The Foxboro Selectmen are due to meet May 18 to consider whether to permit Monday-night games at Schaefer. What makes this an interesting exercise is that the NFL has already gone ahead and scheduled a Monday game at Schaefer for Sept. 21—at 9 p.m.—between the Patriots and the Dallas Cowboys. Asked whether the league had given any thought to what it might do if the Foxboro elders ruled out such a game. Pinchbeck replied, "None whatsoever." Expressing annoyance that a reporter was even questioning him on the subject, Pinchbeck protested at one point, "Could I ask you something? Is this really that big a thing?"
CHARGE IT, PLEASE
University of Texas athletic department officials were taken aback by the bill they received from the Austin Marriott after weekend visits by seven high school basketball players being recruited by Coach Abe Lemons. The players had charged a total of $1,267.40 to their rooms for the purchase of sportswear, souvenirs and sundries in the Hotel's gift shop. Texas officials notified the hotel that the charges weren't authorized, and Lemons informed the athletes, three of whom had signed letters of intent to attend Texas, that they wouldn't be welcome at the school unless they paid up.

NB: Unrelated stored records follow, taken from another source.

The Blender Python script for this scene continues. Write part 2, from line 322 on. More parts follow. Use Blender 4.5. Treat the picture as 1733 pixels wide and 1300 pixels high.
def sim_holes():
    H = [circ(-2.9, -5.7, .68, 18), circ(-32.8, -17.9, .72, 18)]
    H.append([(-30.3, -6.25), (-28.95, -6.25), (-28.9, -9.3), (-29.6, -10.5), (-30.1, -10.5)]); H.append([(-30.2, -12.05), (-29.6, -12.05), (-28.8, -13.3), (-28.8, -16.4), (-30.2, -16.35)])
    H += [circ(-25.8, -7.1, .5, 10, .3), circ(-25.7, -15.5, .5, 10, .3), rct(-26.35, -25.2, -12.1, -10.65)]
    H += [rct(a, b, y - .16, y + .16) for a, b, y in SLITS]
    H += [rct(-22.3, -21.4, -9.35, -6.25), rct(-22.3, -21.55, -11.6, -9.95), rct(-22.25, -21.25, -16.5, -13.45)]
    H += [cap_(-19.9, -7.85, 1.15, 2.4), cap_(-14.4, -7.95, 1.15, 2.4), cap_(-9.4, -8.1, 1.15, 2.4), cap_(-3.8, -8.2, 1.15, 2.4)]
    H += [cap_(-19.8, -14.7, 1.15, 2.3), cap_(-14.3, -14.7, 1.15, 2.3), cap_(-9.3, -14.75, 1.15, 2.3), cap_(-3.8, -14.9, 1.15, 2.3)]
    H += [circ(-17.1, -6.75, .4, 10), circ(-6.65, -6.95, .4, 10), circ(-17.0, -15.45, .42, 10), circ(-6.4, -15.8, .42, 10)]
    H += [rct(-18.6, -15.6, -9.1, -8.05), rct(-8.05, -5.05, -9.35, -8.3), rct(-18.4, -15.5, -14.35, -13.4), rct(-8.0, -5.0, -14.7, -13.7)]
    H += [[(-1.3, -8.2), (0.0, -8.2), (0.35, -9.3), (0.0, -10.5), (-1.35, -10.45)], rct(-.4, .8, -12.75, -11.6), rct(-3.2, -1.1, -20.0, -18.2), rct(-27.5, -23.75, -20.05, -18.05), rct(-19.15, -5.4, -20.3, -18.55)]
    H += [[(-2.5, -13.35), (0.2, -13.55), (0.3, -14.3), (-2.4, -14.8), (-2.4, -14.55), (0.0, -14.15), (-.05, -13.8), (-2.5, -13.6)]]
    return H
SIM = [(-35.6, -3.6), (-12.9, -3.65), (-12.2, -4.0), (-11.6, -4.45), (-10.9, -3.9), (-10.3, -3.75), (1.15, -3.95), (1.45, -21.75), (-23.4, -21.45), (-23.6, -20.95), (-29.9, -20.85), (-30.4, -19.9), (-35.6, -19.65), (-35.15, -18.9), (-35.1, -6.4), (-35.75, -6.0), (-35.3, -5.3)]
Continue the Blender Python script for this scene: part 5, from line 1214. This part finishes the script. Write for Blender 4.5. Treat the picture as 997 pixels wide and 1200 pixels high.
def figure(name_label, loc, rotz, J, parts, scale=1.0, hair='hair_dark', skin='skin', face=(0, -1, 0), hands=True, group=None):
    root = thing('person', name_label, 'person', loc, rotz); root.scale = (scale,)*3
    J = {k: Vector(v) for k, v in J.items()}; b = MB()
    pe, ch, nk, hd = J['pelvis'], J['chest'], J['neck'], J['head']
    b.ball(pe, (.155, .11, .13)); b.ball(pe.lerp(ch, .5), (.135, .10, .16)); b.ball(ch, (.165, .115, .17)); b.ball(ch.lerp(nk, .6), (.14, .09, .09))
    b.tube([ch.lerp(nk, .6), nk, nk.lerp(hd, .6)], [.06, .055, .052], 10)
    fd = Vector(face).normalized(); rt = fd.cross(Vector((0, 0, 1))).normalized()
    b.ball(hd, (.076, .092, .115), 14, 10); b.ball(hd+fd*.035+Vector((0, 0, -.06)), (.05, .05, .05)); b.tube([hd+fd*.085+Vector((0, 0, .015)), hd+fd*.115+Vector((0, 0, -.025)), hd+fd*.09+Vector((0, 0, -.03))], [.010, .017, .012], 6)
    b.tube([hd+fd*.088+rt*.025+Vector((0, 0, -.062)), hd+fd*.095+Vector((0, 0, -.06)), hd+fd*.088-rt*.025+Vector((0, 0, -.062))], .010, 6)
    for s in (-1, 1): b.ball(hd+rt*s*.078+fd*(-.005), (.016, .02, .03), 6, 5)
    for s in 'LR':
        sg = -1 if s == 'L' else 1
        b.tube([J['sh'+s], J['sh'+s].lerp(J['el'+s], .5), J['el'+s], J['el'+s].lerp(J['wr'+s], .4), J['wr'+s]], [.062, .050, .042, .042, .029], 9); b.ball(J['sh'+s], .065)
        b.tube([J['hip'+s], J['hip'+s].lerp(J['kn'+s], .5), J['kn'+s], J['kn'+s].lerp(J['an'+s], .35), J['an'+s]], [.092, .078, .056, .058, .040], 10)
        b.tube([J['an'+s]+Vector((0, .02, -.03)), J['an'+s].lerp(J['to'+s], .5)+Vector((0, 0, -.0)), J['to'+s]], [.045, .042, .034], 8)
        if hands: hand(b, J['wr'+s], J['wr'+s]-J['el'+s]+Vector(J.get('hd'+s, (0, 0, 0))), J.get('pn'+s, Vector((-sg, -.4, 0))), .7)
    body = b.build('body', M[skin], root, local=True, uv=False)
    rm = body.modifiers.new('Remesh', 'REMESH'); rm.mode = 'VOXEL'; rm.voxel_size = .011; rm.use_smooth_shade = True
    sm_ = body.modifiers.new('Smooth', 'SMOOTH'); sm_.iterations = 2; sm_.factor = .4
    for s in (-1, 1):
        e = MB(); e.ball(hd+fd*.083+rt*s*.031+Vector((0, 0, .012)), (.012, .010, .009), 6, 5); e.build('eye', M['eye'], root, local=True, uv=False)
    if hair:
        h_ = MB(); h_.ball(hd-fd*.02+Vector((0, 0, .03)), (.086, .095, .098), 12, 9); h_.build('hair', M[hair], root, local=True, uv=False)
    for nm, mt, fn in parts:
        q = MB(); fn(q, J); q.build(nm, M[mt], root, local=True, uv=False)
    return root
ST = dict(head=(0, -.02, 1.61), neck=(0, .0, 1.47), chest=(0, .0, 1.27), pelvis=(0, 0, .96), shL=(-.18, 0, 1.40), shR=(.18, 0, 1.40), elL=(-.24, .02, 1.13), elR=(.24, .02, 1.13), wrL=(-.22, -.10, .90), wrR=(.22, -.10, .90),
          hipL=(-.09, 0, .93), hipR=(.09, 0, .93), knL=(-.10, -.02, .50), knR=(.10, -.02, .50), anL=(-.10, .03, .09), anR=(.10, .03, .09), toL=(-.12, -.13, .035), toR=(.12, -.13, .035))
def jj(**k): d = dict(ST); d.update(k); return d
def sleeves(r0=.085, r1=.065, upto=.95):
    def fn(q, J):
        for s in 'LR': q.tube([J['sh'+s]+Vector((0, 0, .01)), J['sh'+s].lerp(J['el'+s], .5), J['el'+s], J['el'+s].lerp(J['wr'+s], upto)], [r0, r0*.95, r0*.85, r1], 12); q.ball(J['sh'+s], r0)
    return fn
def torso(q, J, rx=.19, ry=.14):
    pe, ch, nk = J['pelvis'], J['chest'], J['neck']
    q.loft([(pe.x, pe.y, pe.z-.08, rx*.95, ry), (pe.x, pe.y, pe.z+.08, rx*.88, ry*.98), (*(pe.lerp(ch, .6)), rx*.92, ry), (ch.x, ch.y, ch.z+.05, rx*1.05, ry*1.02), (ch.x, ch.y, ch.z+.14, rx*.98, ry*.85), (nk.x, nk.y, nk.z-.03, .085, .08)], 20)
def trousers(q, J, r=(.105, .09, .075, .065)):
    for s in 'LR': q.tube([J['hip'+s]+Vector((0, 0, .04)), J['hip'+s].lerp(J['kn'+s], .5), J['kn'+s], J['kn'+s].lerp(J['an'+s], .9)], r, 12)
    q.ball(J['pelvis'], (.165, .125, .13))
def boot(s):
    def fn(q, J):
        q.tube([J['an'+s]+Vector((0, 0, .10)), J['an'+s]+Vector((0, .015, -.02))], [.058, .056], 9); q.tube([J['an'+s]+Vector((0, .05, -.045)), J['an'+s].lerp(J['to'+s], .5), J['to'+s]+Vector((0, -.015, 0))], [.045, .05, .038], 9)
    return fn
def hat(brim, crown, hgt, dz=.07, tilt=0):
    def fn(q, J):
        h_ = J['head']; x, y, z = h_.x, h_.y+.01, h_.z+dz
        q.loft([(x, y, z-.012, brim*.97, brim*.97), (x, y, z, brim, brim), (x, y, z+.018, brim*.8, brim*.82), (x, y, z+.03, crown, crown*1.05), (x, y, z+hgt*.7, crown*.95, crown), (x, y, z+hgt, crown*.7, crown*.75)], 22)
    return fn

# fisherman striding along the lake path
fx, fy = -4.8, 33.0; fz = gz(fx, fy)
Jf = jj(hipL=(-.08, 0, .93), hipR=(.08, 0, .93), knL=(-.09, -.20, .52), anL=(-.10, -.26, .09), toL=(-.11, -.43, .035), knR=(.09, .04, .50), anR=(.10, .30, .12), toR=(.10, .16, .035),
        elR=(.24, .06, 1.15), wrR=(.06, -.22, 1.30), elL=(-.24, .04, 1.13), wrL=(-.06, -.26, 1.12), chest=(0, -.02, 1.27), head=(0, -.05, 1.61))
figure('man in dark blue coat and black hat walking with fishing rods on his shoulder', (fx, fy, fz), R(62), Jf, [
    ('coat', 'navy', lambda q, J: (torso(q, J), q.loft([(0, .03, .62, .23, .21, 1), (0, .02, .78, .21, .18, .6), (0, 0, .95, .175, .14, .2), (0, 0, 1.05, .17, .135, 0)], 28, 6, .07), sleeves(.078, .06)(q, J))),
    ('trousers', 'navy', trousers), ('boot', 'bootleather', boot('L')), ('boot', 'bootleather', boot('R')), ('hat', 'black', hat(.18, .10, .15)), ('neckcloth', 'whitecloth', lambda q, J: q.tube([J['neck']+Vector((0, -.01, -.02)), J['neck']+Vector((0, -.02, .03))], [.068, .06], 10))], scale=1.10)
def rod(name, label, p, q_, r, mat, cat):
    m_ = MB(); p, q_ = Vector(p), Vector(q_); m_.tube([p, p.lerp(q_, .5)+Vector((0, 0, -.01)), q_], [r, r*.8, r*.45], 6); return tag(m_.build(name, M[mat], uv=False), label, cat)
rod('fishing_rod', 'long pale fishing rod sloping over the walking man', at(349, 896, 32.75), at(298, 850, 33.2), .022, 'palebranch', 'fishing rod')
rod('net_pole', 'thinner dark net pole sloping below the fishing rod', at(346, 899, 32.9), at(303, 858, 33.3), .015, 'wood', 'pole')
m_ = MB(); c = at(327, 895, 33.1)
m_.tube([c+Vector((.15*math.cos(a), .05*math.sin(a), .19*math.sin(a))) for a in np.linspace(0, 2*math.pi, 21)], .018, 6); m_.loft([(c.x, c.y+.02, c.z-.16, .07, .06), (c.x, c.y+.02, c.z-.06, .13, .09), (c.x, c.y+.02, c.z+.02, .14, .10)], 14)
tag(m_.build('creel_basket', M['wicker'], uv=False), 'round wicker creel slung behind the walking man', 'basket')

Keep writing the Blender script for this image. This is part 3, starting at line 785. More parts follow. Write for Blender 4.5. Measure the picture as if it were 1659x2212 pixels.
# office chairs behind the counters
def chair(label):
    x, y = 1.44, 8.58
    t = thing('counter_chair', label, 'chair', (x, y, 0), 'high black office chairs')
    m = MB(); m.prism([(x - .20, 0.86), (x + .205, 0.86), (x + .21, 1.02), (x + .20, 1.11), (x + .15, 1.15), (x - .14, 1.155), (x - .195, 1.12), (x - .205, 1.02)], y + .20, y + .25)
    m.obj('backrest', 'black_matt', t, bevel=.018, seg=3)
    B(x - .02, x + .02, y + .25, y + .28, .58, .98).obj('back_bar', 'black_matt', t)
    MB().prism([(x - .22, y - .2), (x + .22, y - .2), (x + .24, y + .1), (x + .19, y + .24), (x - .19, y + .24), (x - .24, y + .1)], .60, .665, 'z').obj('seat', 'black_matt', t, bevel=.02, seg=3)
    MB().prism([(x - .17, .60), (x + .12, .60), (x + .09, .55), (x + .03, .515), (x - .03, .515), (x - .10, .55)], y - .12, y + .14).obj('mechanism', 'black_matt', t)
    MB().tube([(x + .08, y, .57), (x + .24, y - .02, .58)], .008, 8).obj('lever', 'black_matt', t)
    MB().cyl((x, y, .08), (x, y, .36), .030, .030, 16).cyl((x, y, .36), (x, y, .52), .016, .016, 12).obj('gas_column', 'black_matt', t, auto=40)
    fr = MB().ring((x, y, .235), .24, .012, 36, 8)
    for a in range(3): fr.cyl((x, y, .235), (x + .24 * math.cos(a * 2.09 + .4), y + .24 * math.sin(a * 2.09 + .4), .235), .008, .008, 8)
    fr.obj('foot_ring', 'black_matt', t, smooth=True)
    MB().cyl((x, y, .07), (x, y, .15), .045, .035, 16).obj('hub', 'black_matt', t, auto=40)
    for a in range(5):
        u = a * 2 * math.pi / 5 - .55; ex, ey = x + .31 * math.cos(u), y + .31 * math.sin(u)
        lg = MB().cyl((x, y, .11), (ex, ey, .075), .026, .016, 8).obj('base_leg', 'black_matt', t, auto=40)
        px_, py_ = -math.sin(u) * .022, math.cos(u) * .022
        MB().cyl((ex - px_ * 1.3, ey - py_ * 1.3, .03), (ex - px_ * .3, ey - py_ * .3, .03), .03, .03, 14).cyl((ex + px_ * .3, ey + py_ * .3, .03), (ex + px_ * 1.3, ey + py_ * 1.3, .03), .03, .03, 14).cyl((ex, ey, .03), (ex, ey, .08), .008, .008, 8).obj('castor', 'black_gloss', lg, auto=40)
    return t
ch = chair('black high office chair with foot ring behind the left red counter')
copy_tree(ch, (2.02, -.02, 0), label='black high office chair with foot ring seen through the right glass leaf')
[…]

One of the Texas-bound recruits, Robert Hughes Jr., a 6'3" guard at Fort Worth Dunbar High, reportedly ran up the biggest bill—$525.80. He told the campus newspaper, The Daily Texan, "I don't know about that total amount but all I bought was some gum and peanuts." Hughes' father, who also happens to be the basketball coach at Fort Worth Dunbar, seemed less than convinced. Pronouncing himself "extremely disgusted" with his son, he said, "I don't know who he thought he was, charging those things, but I do know who is going to have to pay for it. I also know who is going to pay me back with his first paycheck this summer, or UT is going to be minus a player after I break both legs." Although Hughes later said that the threat to break his son's legs was a rhetorical excess, he also said that any money he might have to come up with to cover the unpaid bill would be loaned to his son at "the highest interest rates the law will allow."
ILLUSTRATION
THEY SAID IT
•Joe DiMaggio, reflecting on what his salary might have been in baseball's current free-agent market: "If I were sitting down with George Steinbrenner and based on what Dave Winfield got for his statistics, I'd have to say, 'George, you and I are about to become partners.' "
•Bill Lee, Montreal Expo pitcher, on baseball-card collecting as a hobby: "We live in a collecting society. Some people collect automobiles or guns, others just collect unemployment."